Molto si può ancora discutere sul dimensionamento dell’impianto, sulle tecnologie scelte per la combustione ed il trattamento dei fumi, ma quell’impostazione non lascia spazio riguardo alla necessità di bruciare, o come si preferisce dire oggi, termovalorizzare qualcosa come 140 mila tonnellate di rifiuti ogni anno, trasportati da 90 autotreni giornalieri. Occorre inoltre costruire una strada da milioni di euro per non intasare il centro abitato ed un nuovo raccordo presso il casello autostradale di Ferrara nord.
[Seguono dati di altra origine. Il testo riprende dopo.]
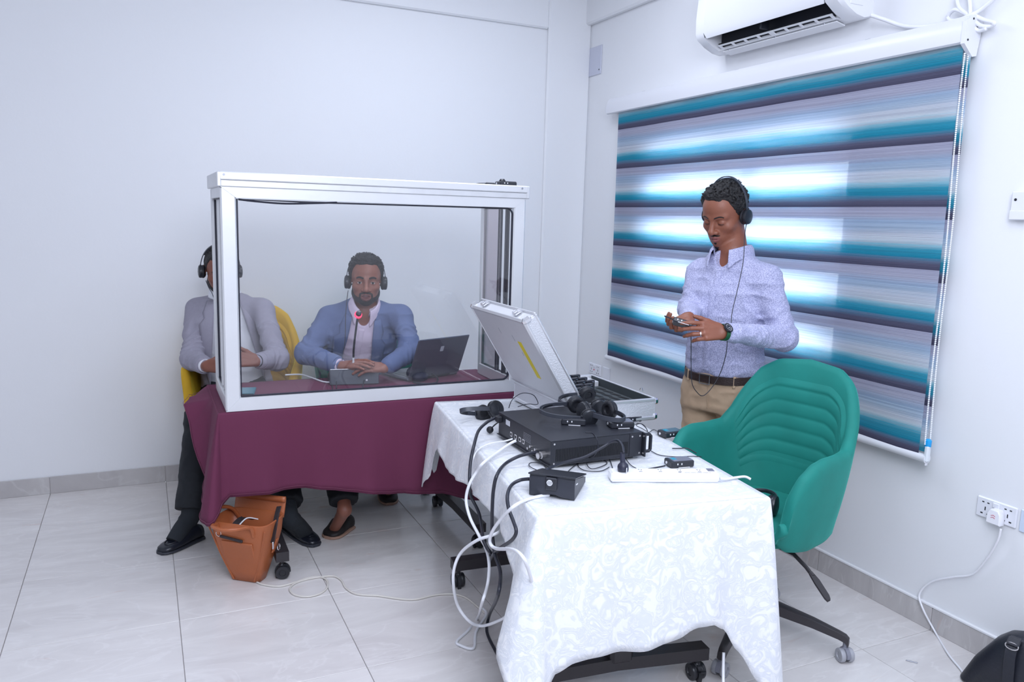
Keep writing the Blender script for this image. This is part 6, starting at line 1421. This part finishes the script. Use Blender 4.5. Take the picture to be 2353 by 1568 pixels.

Ci si domanda se questo sia l’unico scenario possibile per Ferrara, che per altro non è sola in questa scelta. Anche Reggio Emilia avrà il suo inceneritore, ma brucerà solo rifiuto secco, la riduzione dei rifiuti sarà del 3%, con una raccolta differenziata al 50% nel 2006 e al 60% nel 2012. Modena invece punta al 55%, mentre Vicenza già oggi è al 45%. Ma non è questo il punto.
Non è vero che si debba scegliere per forza fra due mali, incenerire o seppellire i rifiuti nelle discariche. Si può puntare con maggior decisione e coraggio sulla separazione degli organici umidi alla fonte, nelle case e nei negozi, per compostarli. Gli altri rifiuti, relativamente non dannosi, verrebbero in gran parte riciclati.
I residui potrebbero essere trattati in impianti posti vicino alle discariche, dove selezionare i materiali riciclabili, tossici e organici sporchi, che potrebbero dare un compost non da vendere, ma utile per stabilizzare altre scorie in discarica.
Certo le istituzioni devono fare la loro parte, e anche i cittadini. Il passo chiave verso la sostenibilità del trattamento dei rifiuti è la responsabilità delle comunità, che va incentivata. Gli inceneritori in fondo sono un grande spreco di risorse e di denaro dei contribuenti. Con la differenziazione si creano posti di lavoro e i soldi restano nella comunità. In una città dell’Irlanda in 8 mesi si è arrivati al 56% di raccolta differenziata. Anche in alcune città italiane si sono ottenuti risultati brillanti, ma poi la raccolta differenziata salta quando si parla di inceneritori. Allora le casse dei gestori di impianti si gonfiano di utili e a pagare sono solo i cittadini. Da tutti i punti di vista.